The Four 'I's of violence prevention

Figure from our ‘A Safer Society for Your People’ policy briefing.

What does this mean for the Government’s ‘safer streets’ mission?

The ‘safer streets’ mission should include these broad-ranging changes. Continued improvements to multi-agency working and to specific violence reduction interventions are welcome, but the UK Government must go beyond these, to address the macro-social determinants of violence.

The Government’s proposed ‘Young Futures’ programme – the component of the ‘safer streets’ mission most directly focused on violence reduction – shows some promise. Prevention Partnerships have the potential to enhance multi-agency working in local areas. ‘Young Futures Hubs’ could become valuable new social infrastructure for young people, supporting their wellbeing, connecting them with opportunities, and helping them to stay safe.

Looking at government activity more widely, it is encouraging to see pledges on issues such as child poverty and inadequate housing, which are national-level drivers of violence. But these pledges must be pursued with sufficient ambition and boldness, rather than only producing a bundle of small-scale and short-lived initiatives. The Government’s resistance to scrapping the two-child limit on welfare payments is concerning, in this regard – given that this would lift 300,000 children out of poverty.

It is heartening to see the Government take action on profiteering within private children’s homes. For too long, companies have been able to make substantial profits from providing inadequate care to our country’s most vulnerable children. Legislation to stop this malpractice represents significant action to address one of the most pressing institutional problems driving vulnerability, exploitation and violence.

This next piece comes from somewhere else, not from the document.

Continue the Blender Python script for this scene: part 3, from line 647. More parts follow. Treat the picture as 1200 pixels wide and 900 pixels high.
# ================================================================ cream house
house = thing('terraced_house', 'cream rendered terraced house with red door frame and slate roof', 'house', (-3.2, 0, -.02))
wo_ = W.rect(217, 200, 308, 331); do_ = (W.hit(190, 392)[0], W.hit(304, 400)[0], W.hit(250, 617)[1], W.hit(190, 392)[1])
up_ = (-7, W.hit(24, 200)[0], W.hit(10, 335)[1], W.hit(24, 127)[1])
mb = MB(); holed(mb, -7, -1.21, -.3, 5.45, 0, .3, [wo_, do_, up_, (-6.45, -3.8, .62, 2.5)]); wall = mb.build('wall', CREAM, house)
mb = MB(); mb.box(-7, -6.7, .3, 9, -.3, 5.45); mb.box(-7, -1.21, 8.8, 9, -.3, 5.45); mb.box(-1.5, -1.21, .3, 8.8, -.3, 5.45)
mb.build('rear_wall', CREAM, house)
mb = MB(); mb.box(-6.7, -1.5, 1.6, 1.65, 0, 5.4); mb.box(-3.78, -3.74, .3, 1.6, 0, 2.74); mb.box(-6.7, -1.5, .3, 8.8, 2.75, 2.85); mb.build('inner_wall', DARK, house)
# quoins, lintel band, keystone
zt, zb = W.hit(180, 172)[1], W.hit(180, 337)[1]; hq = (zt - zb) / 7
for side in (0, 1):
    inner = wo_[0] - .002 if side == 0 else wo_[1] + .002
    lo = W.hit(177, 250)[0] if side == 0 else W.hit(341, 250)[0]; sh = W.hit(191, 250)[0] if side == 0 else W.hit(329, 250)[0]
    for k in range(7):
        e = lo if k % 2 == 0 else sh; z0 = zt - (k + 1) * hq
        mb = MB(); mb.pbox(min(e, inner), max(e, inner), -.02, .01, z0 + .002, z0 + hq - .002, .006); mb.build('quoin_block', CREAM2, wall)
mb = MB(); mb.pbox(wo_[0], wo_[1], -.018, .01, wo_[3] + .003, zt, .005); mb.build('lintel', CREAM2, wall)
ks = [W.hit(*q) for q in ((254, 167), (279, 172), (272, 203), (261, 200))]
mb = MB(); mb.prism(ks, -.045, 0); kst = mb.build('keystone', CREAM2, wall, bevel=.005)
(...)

Violence prevention policy, then, should not only address the direct, proximal causes of violence. Such an approach could only lead to a temporary containment of violence, rather than its permanent reduction. To create a sustainably safer society requires more substantial institutional, systemic and societal change. The new Government’s activity so far gives a mixed picture: there is some cause for considerable concern, as well as reasons for optimism.